Pensez-vous qu’il y a une faille dans la transmission de ce bien commun ?
On ne peut que le constater. Il suffit de considérer la difficulté que beaucoup de jeunes ont à s’engager dans une vie de famille, à s’engager dans une vie de couple durable et stable, pour comprendre que le sens de l’engagement n’a peut-être pas été transmis, que la certitude de la possibilité et de la fécondité de cet engagement n’est pas venu jusqu’à la jeune génération. Et pourtant, ils y aspirent tellement ! Maintenant, il serait parfaitement inutile et stérile de chercher interminablement des « coupables » de cette rupture de la transmission ; ce serait complètement absurde. Mais arrêtons-nous peut-être simplement sur ce point : je crois qu’il est urgent, pour aujourd’hui et pour demain, que les parents, que les grands-parents aussi, puissent à nouveau parler à leurs enfants, à leurs petits-enfants, de cette valeur infinie de la famille dont on s’émerveille si peu souvent, dont on n’a plus l’habitude de s’émerveiller.

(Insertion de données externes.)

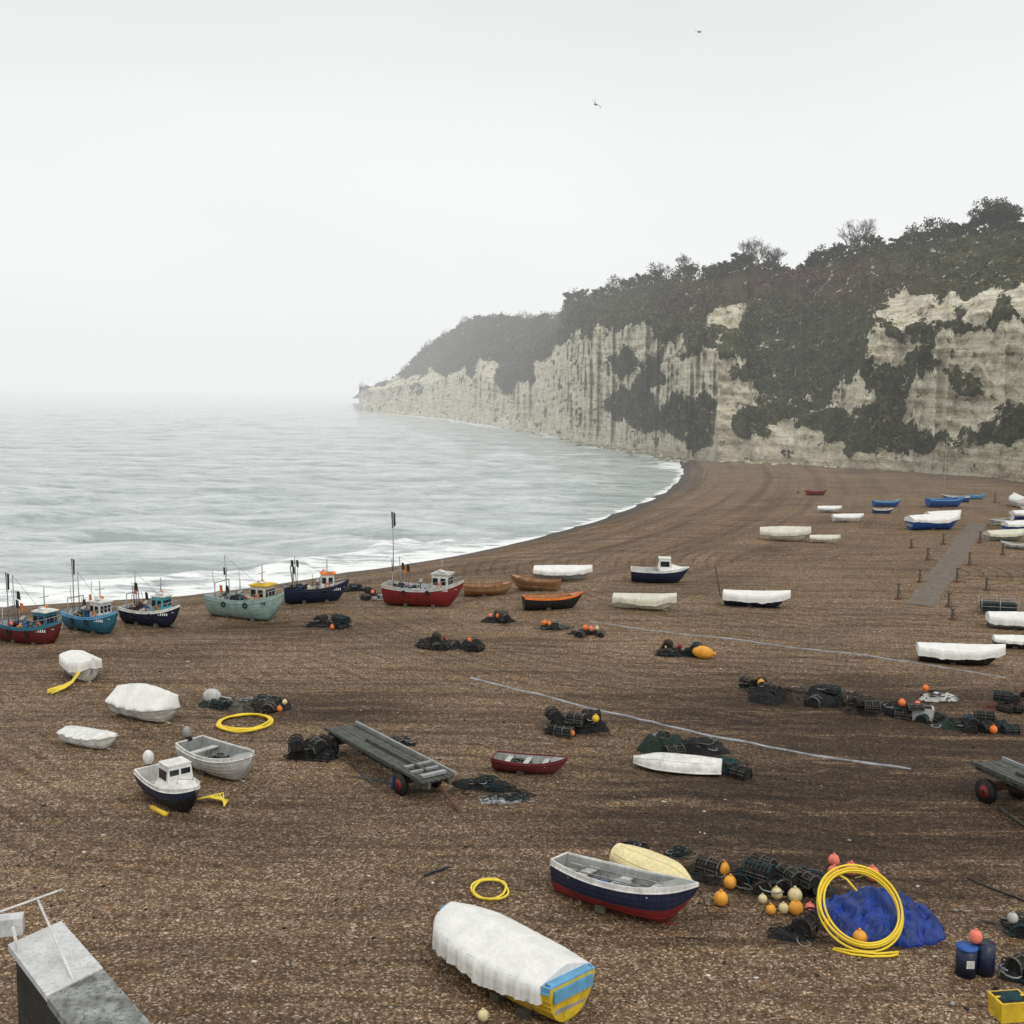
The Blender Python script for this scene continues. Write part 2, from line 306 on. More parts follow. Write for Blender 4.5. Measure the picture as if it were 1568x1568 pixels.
polys=[[(540,594),(590,590),(625,578),(640,596),(660,556),(680,580),(700,562),(715,585),(740,535),(752,560),(765,600),(800,596),(820,570),(850,525),(880,510),(900,504),(950,505),(1000,498),(1008,540),(985,580),(950,585),(930,620),(955,650),(1000,662),(1040,672),(1090,690),(1090,780),(540,780)],
[(1022,560),(1060,545),(1110,535),(1132,560),(1118,592),(1085,598),(1050,606),(1010,630),(1000,606)],[(1092,596),(1130,586),(1138,640),(1110,655),(1085,640)],
[(1060,690),(1110,650),(1150,665),(1200,645),(1240,655),(1290,690),(1400,688),(1568,662),(1700,650),(2700,600),(2700,1000),(1040,800)],
[(1345,485),(1380,448),(1420,455),(1490,445),(1535,430),(1515,490),(1440,502),(1380,504)],[(1315,530),(1350,508),(1410,518),(1395,548),(1340,566)],
[(1425,520),(1568,500),(1800,480),(1800,640),(1568,610),(1535,640),(1480,664),(1420,662),(1385,622),(1400,590),(1440,565)],[(1275,590),(1310,575),(1330,615),(1292,635)],
[(1078,484),(1132,468),(1125,500),(1078,508)],[(1900,400),(2100,380),(2250,560),(1950,600)],[(1530,440),(1600,415),(1640,475),(1560,480)],[(1010,520),(1045,512),(1040,545),(1015,550)],[(1135,600),(1160,590),(1165,625),(1140,630)]]
neg=[[(1000,640),(1030,600),(1085,650),(1090,672),(1040,668)],[(1480,655),(1568,620),(1600,640),(1568,668),(1490,675)],[(1290,640),(1380,640),(1385,690),(1300,690)],[(925,545),(955,535),(985,560),(950,575)],[(1440,575),(1480,560),(1510,600),(1470,605)],[(1450,470),(1480,462),(1475,490)]]
mask=np.zeros(U.shape,bool)
for P in polys: mask|=inside(np.array(P,float),U+nzx,Vv+nzy)
for P in neg: mask&=~inside(np.array(P,float),U+nzx*.6,Vv+nzy*.6)
mask=mask.astype(float)
for k in range(3):
    mask=(np.roll(mask,1,0)+mask*2+np.roll(mask,-1,0))/4; m2=mask.copy(); m2[:,1:-1]=(mask[:,:-2]+2*mask[:,1:-1]+mask[:,2:])/4; mask=m2
arc=np.concatenate([[0],np.cumsum(np.linalg.norm(np.diff(B[:,:2],axis=0),axis=1))])[:,None]*np.ones_like(PZ)
env=np.sin(np.clip(t,0,1)*math.pi)**.35*np.ones_like(PZ)
far=np.clip(np.hypot(B[:,0],B[:,1])[:,None]/250,.9,2.4)
rib=(np.abs(fbm(arc*.06/far,PZ*.014,3,201)-.5)*2)**.6
crag=np.abs(fbm((arc+PZ*.5)*.16,(PZ-arc*.12)*.10,4,211)-.5)*2
disp=-(rib-.4)*6.5*far*env + (crag-.25)*-5.*env*(.35+.65*mask) + (fbm(arc*.35,PZ*.5,3,219)-.5)*3.*env*mask + (np.abs((PZ/2.6+2.*vn(arc*.06,PZ*.05,215))%1-.5)-.25)*2.4*mask*env + (fbm(arc*.2,PZ*.2,4,221)-.5)*7.*env*(1-mask)+1.2*(1-mask)*env
PX=PX-hd[:,None,0]*disp; PY=PY-hd[:,None,1]*disp; PZ=PZ+(fbm(arc*.15,g*30,3,241)-.5)*3.*(1-mask)*env
low=np.clip(1-(PZ-SEA)/9,0,1)*sst(900,1080,S)[:,None]
rust=np.exp(-((U-1230)/150)**2-((Vv-430)/42)**2)+.5*np.exp(-((U-1030)/60)**2-((Vv-470)/30)**2)
rowsX=[B[:,0]-hd[:,0]*2]+[PX[:,i] for i in range(PX.shape[1])]; rowsY=[B[:,1]-hd[:,1]*2]+[PY[:,i] for i in range(PX.shape[1])]; rowsZ=[B[:,2]-4]+[PZ[:,i] for i in range(PX.shape[1])]
for d,dz in ((10,.4),(40,-1),(120,-5),(500,-12)):
    rowsX.append(T[:,0]+hd[:,0]*d);rowsY.append(T[:,1]+hd[:,1]*d);rowsZ.append(T[:,2]+dz)
CX=np.array(rowsX);CY=np.array(rowsY);CZ=np.array(rowsZ)
def padrows(a): return np.vstack([a.T[:1],a.T,np.repeat(a.T[-1:]*0,4,0)])
MK=padrows(mask); LW=padrows(low*np.ones_like(mask)); RS=padrows(rust)
m,nt,bs,out=newmat('chalk_and_scrub')
pos=nn(nt,'ShaderNodeNewGeometry').outputs['Position']
at=lambda n_:nn(nt,'ShaderNodeAttribute',{'attribute_name':n_}).outputs['Fac']
mk=at('chalk');lw=at('low');rs=at('rust')
na=noise(nt,pos,.2,5,.72,.5); nb=noise(nt,pos,1.1,3,.7)
tot=math_(nt,'ADD',mk,math_(nt,'MULTIPLY',math_(nt,'SUBTRACT',math_(nt,'ADD',math_(nt,'MULTIPLY',na,.75),math_(nt,'MULTIPLY',nb,.25)),.5),4.8))
isch=nn(nt,'ShaderNodeMapRange',None,{0:tot,1:.42,2:.6,3:0.,4:1.}).outputs[0]
strat=noise(nt,mapping(nt,pos,(.06,.06,1.3)),1.,2,.6,.25); vert=noise(nt,mapping(nt,pos,(.5,.5,.12)),1.,3,.7,1.)
ch=mix(nt,ramp(nt,na,[(.35,(0,0,0)),(.65,(1,1,1))]),(.62,.56,.40,1),(.88,.84,.70,1))
ch=mix(nt,.8,ch,ramp(nt,strat,[(.38,(.70,.66,.58)),(.5,(1,1,1)),(.65,(1.06,1.06,1.06))]),'MULTIPLY')
ch=mix(nt,.55,ch,ramp(nt,vert,[(.36,(.5,.47,.38)),(.5,(1,1,1))]),'MULTIPLY')
ch=mix(nt,math_(nt,'MULTIPLY',lw,math_(nt,'ADD',nb,.05)),ch,(.28,.21,.14,1))
ve=ramp(nt,nb,[(.3,(.024,.028,.014)),(.5,(.06,.062,.03)),(.7,(.13,.112,.062))])
ve=mix(nt,math_(nt,'MULTIPLY',rs,.7),ve,(.09,.042,.032,1))
nt.links.new(mix(nt,isch,ve,ch),bs.inputs['Base Color']); bs.inputs['Roughness'].default_value=.95; bs.inputs['Specular IOR Level'].default_value=.1
b=nn(nt,'ShaderNodeBump',None,{'Strength':1.,'Distance':1.2,'Height':math_(nt,'ADD',math_(nt,'MULTIPLY',na,2.),nb)}); nt.links.new(b.outputs[0],bs.inputs['Normal'])
np_mesh('chalk_cliff_headland',np.stack([CX,CY,CZ],-1).reshape(-1,3),gridq(*CX.shape),[m],{'chalk':MK,'low':LW,'rust':RS})
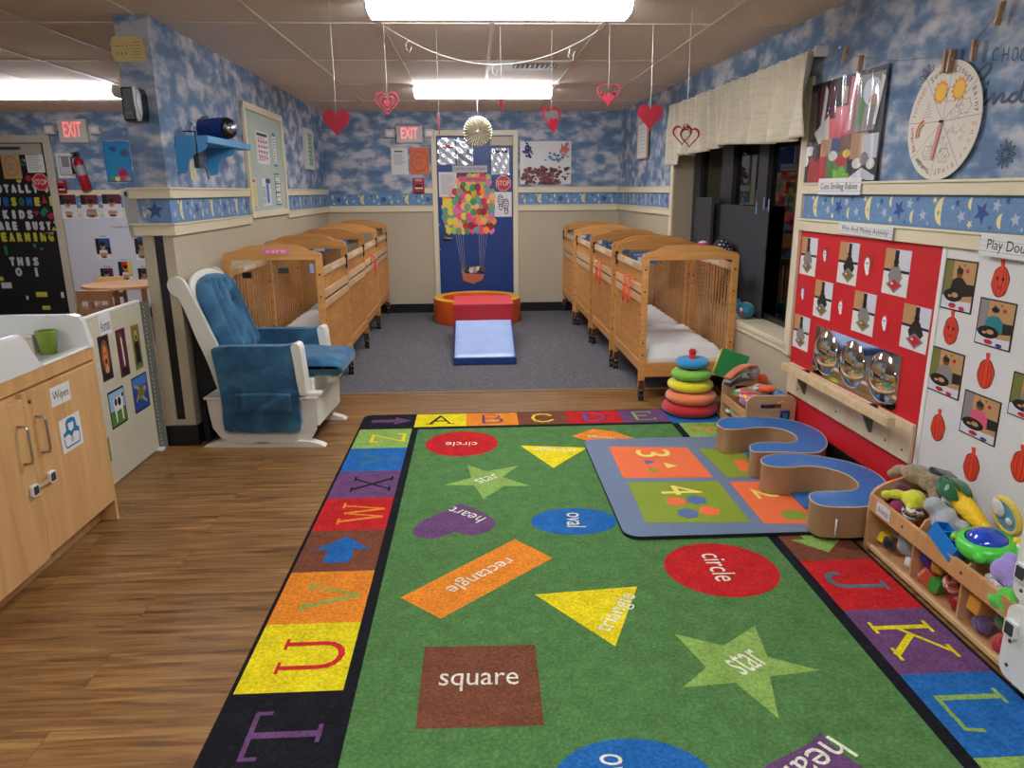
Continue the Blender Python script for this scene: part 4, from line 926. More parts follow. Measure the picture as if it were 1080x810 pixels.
# ================================================================ TOY BIN BY THE WALL
BW=wood('bin_birch',(190,146,100),(212,172,126),2.5,(1,1,5),.4)
r=empty('toy_bin',(1.70,4.02,0),'birch toy bin with handle cut-outs beside the stacking rings','toy bin')
def endp(y0):
    fr=Fr((0,y0,0),(1,0,0),(0,0,1),(0,-1,0)); O=rrect(-.145,.0,.145,.30,.045,6); n=len(O)
    Hh=[]
    for (x,z) in O:
        a=math.atan2(z-.15,x); Hh.append((.062*(1 if abs(math.cos(a))>.5 else abs(math.cos(a))/.5)*math.copysign(1,math.cos(a)), .235+.016*math.sin(a)))
    b=MB(); b.ring(O,Hh,0,.018,BW,fr); return b
endp(0).build('end_panel',r,bevel=.003); endp(.43).build('end_panel',r,bevel=.003)
b=MB(); 
for x in (-.143,.131): b.box(x,x+.012,.0,.41,.145,.20,BW); b.box(x,x+.012,.0,.41,.03,.075,BW)
b.build('side_rails',r,bevel=.003)
b=MB(); b.box(-.13,.13,.0,.41,.03,.042,BW); b.build('bottom',r)
def crumple(name,c,size,m,label,cat,seed,group=None,amp=.4,mats=None):
    rnd=random.Random(seed); ph=[rnd.uniform(0,6) for _ in range(8)]
    b=MB(); sx,sy,sz=size
    def f(a,v):
        A=2*PI*a; t=-PI/2+PI*v; w=1+amp*(.4*math.sin(3*A+ph[0])+.3*math.sin(5*A+ph[1]+t*3)+.3*math.sin(2*A+4*t+ph[2]))*math.cos(t)
        return (sx*w*math.cos(t)*math.cos(A),sy*w*math.cos(t)*math.sin(A),sz*(math.sin(t)+.25*amp*math.sin(4*A+ph[3]+t*2)*math.cos(t)))
    b.grid(f,36,18,m,True,False)
    if mats:
        fc=len(b.F)
        for i in range(fc):
            j=(i%36)//(36//len(mats)+1); b.K[i]=b.mi(mats[(j+ (i//72))%len(mats)])
    o=b.build(name); o.location=c; return tag(o,label,cat,group)
pnk=plush('hot pink',(214,70,120),.35); nav=plush('navy print',(34,50,110),.5); orr=plush('orange',(232,92,34)); pur=plush('purple print',(86,60,140),.5); aq=plush('aqua print',(60,140,180),.5); grn=plush('leaf green',(80,140,70),.4); whp=plush('white',(220,218,212)); ylw=plush('sun yellow',(236,200,50)); gryp=plush('grey',(160,160,164),.1); brn=plush('tan brown',(150,112,70),.3); blk=plush('black',(22,22,26)); dor=plush('rust',(206,110,60),.2)
crumple('cloth_toy',(1.625,4.10,.245),(.075,.07,.035),pnk,'hot pink printed cloth toy at the bin front left','soft toy',1,mats=[pnk,aq,pnk,ylw])
crumple('cloth_toy',(1.70,4.10,.240),(.075,.06,.04),nav,'navy printed cloth toy at the middle of the toy bin','soft toy',2,mats=[nav,pur,nav])
crumple('cloth_toy',(1.79,4.13,.255),(.05,.08,.045),aq,'blue and purple printed cloth toy against the wall in the bin','soft toy',3,mats=[aq,pur,nav,aq])
crumple('cloth_toy',(1.66,4.25,.245),(.09,.07,.04),dor,'flowery peach cloth toy in the middle of the toy bin','soft toy',4,mats=[dor,grn,whp,pnk])
crumple('cloth_toy',(1.75,4.30,.25),(.08,.07,.04),whp,'pale flowery cloth toy at the back of the bin','soft toy',5,mats=[whp,pnk,gryp,dor])
o=blob('soft_ball',[((0,0,0),(.055,.050,.024)),((.03,0,.004),(.03,.03,.018))],orr,vox=.006); o.location=(1.735,4.17,.297); tag(o,'flat orange fabric toy on top of the bin','soft toy')
b=MB(); b.ell((0,0,0),.034,orr); o=b.build('soft_ball'); o.location=(1.795,4.40,.30); tag(o,'small orange ball at the back of the toy bin against the wall','ball')
r2=empty('cloth_book',(1.625,4.33,.29),'open fabric book with grey pages lying on the bin toys','cloth book',None,R(20))
b=MB(); b.grid(lambda u,v:(-.10+.2*u,-.03+.06*v,.02+.028*math.sin(u*PI)+.045*u),12,5,plush('page grey',(150,150,150))); b.build('page',r2,solid=.008)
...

La fin du vingtième siècle a répété le mot célèbre de Gide, « Familles, je vous hais », comme une longue déclaration de guerre à la famille, considérée comme une forme bourgeoise, dépassée, dégradée et dégradante ; mais le résultat, nous le voyons, c’est la détresse absolue des individus désormais abandonnés à eux-mêmes, à leurs pulsions, à leurs calculs, à leurs intérêts – abandonnés à une solitude absolue, incapables de construire des relations confiantes, authentiques et vraies, dans la durée. Si nous poursuivons ainsi, cette génération est condamnée à vivre dans la solitude, et – pire que tout – à vieillir, à souffrir et à mourir dans cette solitude. Il n’est pas besoin de chercher plus loin la cause des nombreuses difficultés politiques et sociales que nous rencontrons aujourd’hui. Il n’y a qu’une seule solution : je crois qu’il est urgent et nécessaire de transmettre à nouveau le sens de la famille, le sens de sa valeur et de sa fécondité, et la soif du bonheur que l’on peut trouver dans la belle et difficile aventure d’une vie de famille.